In the face of such aversion to the concept of change many will ask about the intended prospect for a better Sierra Leone. In response to any such enquiry, Dr Samura Mathew Wilson Kamara has offered the simple answer of “upscaling.” In his words, “ having been involved at a strategic level from the inception of the development programmes of this government, I cannot at any time contemplate changing direction but “to upscale” on the main pillars of growth so that the Agendas we have started can be sustainably achieved.” These are the words of a man in full grasp of the macroeconomic indices that need to form the benchmarks for development of this country. Incidentally, Dr Samura Kamara’s career path has led him from a discursive treatment of monetary policy in West Africa to the strategic role as Foreign Minister and head of the diplomatic missions of this country. His experience and knowledge of our situation has touched every political dispensation in the past thirty years. His appointment to serve as Bank Governor in this APC Government was his first direct employment in Sierra Leone, his other positions having been sponsored by in sequence by the Commonwealth Secretariat, the World Bank and the IMF.

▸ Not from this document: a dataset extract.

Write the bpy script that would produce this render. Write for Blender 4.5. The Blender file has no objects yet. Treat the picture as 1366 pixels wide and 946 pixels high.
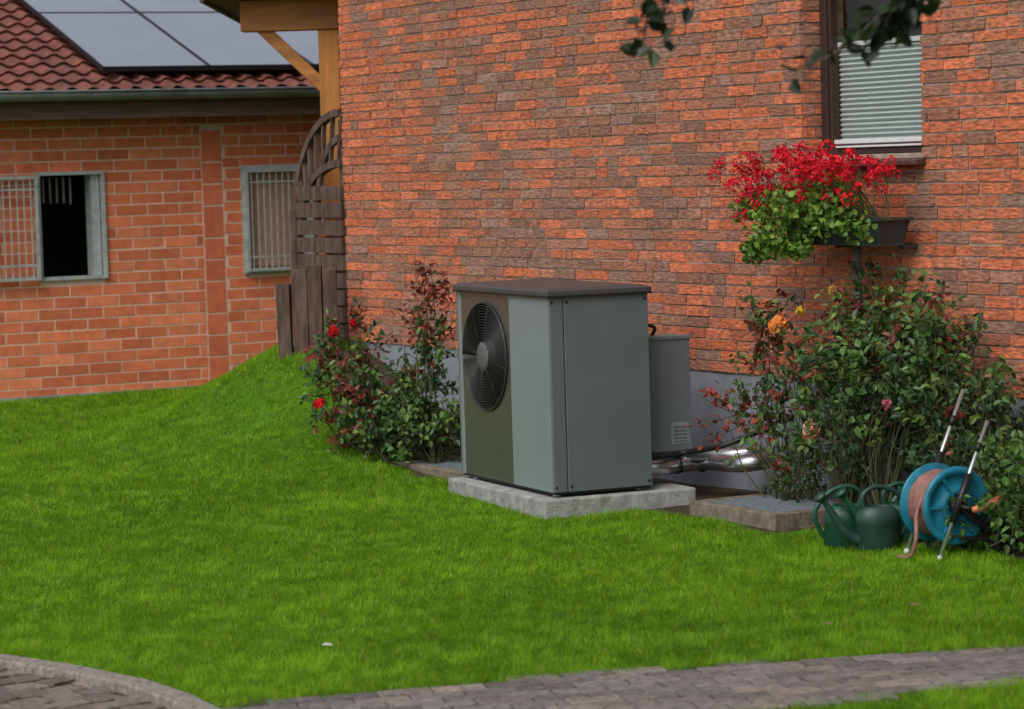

Overall, change is not an alien concept to Dr Samura Kamara but the present situation rightly calls for consolidation of the gains, a review of priorities and the implementation of programmes that would raise the standard of living for the most vulnerable in our country. Dr Samura Kamara is the only one amongst those now clamouring for change who has been involved in changing the development prospect for Sierra Leone as architect of the Agenda for Change, the answer to the failed SLPP’s Poverty Reduction Strategy Paper II. The focus for now is to upscale our development outputs through better management of social systems and integrative frameworks that secures out plurality and tolerance. Build on the aspects of community life that makes us a better nation so that we take charge of how we conduct ourselves in this place we call Sierra Leone and inevitably make Sierra Leone our responsibility, together!